The Federal Reserve cut the target for the federal funds rate by a quarter-point this week, and you can be sure of what that means for mortgage rates: They will climb. Or they will drop. Or they will stay about the same.

In other words, there isn’t a straight connection between what the Fed does and what fixed-rate mortgages do. Sometimes they move in the same direction and sometimes they move in opposite directions. Often, it depends on your time frame.

Some potential borrowers float their rate in advance of a Fed rate cut, expecting long-term, fixed mortgage rates to fall a quarter-point immediately after the Fed cuts a quarter-point. “They do not understand that it does not work that way,” says Kevin Weaver, a broker with Kash Mortgage in Lexington, Ky.
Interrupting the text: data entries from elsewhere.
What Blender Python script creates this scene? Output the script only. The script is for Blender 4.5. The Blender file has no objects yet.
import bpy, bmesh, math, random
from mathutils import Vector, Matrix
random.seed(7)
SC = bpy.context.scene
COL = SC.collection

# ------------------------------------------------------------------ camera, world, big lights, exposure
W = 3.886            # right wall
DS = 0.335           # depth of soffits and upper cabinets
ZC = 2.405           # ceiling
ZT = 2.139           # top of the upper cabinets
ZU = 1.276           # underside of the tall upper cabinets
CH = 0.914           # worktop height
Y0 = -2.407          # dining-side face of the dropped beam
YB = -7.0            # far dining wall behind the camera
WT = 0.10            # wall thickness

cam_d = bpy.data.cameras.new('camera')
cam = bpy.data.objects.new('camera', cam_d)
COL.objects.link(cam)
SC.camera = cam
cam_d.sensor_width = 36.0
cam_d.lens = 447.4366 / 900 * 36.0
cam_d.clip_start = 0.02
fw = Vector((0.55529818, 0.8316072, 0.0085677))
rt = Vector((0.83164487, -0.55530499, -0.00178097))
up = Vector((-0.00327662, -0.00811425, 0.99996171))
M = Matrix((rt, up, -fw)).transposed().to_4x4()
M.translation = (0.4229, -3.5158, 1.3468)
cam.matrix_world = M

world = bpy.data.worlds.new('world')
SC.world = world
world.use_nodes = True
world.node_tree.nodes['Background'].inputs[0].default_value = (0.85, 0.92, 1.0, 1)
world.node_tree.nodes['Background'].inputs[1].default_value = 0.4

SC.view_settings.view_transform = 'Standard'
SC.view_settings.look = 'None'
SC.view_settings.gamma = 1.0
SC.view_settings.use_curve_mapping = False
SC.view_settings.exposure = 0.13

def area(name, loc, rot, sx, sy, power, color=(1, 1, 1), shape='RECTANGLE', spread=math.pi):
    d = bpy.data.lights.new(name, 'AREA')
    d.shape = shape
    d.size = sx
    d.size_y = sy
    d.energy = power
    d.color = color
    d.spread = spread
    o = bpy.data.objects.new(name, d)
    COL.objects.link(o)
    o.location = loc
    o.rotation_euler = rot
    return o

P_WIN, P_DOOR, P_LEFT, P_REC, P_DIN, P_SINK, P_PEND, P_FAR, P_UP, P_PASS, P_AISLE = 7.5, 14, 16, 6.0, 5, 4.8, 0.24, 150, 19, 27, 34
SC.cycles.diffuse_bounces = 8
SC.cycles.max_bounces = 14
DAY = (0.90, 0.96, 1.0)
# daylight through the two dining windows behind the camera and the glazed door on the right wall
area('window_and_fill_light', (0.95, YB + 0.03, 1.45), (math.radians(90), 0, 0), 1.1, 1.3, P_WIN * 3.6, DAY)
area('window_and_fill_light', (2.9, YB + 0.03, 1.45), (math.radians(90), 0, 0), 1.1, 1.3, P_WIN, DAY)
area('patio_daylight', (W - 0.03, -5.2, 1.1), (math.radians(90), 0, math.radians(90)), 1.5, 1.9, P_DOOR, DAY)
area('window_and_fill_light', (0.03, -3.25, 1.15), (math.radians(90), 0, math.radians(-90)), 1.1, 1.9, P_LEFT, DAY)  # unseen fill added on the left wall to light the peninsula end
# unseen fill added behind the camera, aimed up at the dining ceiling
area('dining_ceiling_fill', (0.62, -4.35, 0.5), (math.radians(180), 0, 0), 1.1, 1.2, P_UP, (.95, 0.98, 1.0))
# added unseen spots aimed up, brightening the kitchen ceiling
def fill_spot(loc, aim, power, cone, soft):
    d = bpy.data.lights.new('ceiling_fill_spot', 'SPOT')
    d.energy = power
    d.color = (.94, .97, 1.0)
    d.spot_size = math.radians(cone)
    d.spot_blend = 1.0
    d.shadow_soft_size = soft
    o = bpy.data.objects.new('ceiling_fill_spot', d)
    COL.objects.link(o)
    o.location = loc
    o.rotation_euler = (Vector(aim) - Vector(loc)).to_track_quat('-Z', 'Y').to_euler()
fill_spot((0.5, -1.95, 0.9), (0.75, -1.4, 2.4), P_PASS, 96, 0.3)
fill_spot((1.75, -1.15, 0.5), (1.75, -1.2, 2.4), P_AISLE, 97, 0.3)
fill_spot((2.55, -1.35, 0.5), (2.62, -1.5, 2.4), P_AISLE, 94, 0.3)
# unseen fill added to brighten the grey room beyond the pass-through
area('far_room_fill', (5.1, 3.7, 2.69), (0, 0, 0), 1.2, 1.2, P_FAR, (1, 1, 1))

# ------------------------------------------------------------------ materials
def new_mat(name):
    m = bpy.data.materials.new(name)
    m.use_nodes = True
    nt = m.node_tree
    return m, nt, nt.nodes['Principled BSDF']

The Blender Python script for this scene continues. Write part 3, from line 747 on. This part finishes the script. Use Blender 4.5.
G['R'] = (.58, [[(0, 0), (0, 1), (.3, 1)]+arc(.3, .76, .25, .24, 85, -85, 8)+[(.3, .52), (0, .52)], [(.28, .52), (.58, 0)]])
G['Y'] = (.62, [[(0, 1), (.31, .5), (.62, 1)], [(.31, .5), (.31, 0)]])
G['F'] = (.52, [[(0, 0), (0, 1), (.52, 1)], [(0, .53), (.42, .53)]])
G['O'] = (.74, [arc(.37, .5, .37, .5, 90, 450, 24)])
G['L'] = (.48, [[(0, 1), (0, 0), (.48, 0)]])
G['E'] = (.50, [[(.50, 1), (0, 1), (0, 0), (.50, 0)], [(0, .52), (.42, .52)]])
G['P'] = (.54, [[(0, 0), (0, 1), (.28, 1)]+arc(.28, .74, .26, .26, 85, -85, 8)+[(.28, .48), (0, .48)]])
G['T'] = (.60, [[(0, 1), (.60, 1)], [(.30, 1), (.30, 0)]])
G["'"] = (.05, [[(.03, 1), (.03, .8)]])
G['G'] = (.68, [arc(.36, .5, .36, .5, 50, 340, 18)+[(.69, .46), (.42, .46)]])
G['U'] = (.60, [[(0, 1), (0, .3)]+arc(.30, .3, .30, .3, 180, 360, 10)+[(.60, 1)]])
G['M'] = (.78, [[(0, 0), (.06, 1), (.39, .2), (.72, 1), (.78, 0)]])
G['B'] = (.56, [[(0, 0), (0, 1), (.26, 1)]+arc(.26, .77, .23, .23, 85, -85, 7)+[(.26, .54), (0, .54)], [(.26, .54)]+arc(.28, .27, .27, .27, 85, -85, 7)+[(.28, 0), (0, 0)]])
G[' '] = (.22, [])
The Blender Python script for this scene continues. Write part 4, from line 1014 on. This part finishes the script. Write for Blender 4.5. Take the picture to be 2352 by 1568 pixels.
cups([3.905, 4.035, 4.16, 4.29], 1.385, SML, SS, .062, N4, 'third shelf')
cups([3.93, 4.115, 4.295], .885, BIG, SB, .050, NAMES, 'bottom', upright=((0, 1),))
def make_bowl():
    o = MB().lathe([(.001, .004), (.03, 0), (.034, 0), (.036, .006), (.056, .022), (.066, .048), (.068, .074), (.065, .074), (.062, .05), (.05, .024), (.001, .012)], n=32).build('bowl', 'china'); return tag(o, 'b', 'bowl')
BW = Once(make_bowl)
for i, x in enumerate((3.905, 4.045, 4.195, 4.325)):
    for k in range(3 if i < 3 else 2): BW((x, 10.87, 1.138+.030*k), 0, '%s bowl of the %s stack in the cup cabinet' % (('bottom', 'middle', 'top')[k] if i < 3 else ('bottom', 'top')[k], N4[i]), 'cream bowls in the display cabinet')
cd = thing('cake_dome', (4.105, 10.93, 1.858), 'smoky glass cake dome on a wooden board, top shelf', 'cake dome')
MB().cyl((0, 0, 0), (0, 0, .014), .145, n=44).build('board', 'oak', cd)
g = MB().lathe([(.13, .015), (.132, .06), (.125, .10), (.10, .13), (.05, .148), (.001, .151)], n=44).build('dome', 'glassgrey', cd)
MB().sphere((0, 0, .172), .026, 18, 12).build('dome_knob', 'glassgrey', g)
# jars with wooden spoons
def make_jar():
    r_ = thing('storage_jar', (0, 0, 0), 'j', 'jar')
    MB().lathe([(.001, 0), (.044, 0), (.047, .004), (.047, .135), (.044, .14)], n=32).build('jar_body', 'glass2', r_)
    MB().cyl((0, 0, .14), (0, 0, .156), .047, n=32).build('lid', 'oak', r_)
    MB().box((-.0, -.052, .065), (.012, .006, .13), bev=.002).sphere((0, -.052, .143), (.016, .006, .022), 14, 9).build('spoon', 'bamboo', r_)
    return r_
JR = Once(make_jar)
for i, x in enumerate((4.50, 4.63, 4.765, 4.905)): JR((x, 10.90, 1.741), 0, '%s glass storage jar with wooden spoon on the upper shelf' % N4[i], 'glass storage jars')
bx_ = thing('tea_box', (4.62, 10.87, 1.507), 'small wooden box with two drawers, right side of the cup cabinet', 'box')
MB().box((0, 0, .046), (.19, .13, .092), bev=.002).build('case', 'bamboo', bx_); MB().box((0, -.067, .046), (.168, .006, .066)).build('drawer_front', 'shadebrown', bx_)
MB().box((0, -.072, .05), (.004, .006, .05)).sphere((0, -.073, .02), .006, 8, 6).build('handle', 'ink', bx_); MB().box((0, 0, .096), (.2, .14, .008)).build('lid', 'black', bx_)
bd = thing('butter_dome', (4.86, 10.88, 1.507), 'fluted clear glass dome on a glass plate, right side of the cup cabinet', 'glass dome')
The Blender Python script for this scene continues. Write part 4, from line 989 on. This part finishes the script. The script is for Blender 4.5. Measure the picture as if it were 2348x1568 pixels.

Weaver points out that the Fed cut the federal funds rate by a half-point Sept. 18 and a quarter-point on Halloween, and on both occasions long-term bond yields immediately jumped higher. Some mortgage lenders raised rates immediately, too.

After the Sept. 18 Fed rate cut, mortgage rates remained higher for a month before settling back down to where they had been before the central bank’s action. When the federal funds rate was cut Oct. 31, long-term bond yields spiked higher, then fell back the next morning.

Mayflies and parrots
A look at recent history shows that you can’t make solid, short-term predictions about what will happen to mortgages after the Fed cuts the federal funds rate. From Jan. 3, 2001, to June 30, 2003, the Fed reduced the federal funds rate 13 times. When you look about a month after each of those Fed cuts to see what happened to 30-year, fixed-rate mortgages, here’s what you find: Mortgages fell eight times and rose five times.

When you ignore the weekly peaks and valleys, the overall trend was the same: Mortgage rates fell. But when deciding whether to lock a rate or float, mortgage borrowers don’t much care what the overall, long-term trend is. They’re trying to predict what will happen to rates in the next month or so. The bottom line is that you can’t count on a drop in mortgage rates just because the central bank cut the federal funds rate.

This goes to show that the federal funds rate and the 30-year fixed mortgage rate are as different as mayflies and parrots. The latter pair have something in common — both have wings — but mayflies are insects that live just a few days; parrots are birds that live a long time. The federal funds rate and fixed-rate mortgages belong to different families and have different life spans, too. The federal funds rate is set by the government and is for overnight loans; fixed mortgage rates are set by the market and are designed for loans of 30 years or even more.

Multiple influences
Mortgage rates respond to changes in economic growth, wages, employment, oil prices, factory utilization and a host of other factors. The federal funds rate is minor. “There are so many other moving parts,” says Mark Fleming, chief economist for First American CoreLogic.

The economy has more moving parts than a belly dancer. And you can’t isolate one thing. Take, for example, the federal funds rate. By reducing it, the Fed runs the risk of reducing the dollar’s value on world markets. That makes imports more expensive.

Recent record-high prices for crude oil “are in part due to the weak dollar, because others on international markets are finding oil is typically bought in dollar denominations, and their money goes further,” Fleming says. “So they’re actually snapping up inventories because it’s more affordable to them, so a reduction in interest rates could further pressure oil prices.”

Shorter version: The lower federal funds rate could spell higher prices at the gas pump.

If higher fuel prices lead to higher prices for products that are shipped long distances — food, cars, televisions, toys and all the stuff we buy that’s made in China — that’s inflation, and higher inflation means higher mortgage rates.

Skyrocket back to earth
Fleming points out that the Fed didn’t drop just the federal funds rate. It also lowered the discount rate, which is what the Fed charges banks for short-term loans. The discount rate “is the mechanism they’re using to try to add more liquidity to the credit markets,” Fleming says — and a logjam in credit markets is partly what’s keeping jumbo mortgage rates so high.

A jumbo mortgage is a home loan for more than the conforming limit, which is $417,000 this year. Historically, jumbo rates are about a quarter of a percentage point higher than conforming rates, but for the last couple of months, the difference has been about three-quarters of a percentage point. The Fed seems to be trying to narrow that difference.

The problem with jumbos is a legacy of the boom years, when the Fed cut the federal funds rate to 1 percent and mortgage rates lingered below 6 percent. Money was cheap to borrow, so house prices skyrocketed. Homebuyers, fearful of getting priced out, got exotic mortgages. A lot of those loans blew up.

Alan Greenspan, chairman of the Fed during the housing boom, “owes the U.S. an apology for letting the mortgage market get so out of control, particularly when he saw housing prices skyrocketing,” says Anthony Sanders, professor of finance and real estate at Arizona State University.

Expect Greenspan’s successor, Ben Bernanke, to learn from the housing boom and crash. Many observers believe that the Fed is finished with cutting rates — unless the central bank sees unmistakable signs of a recession.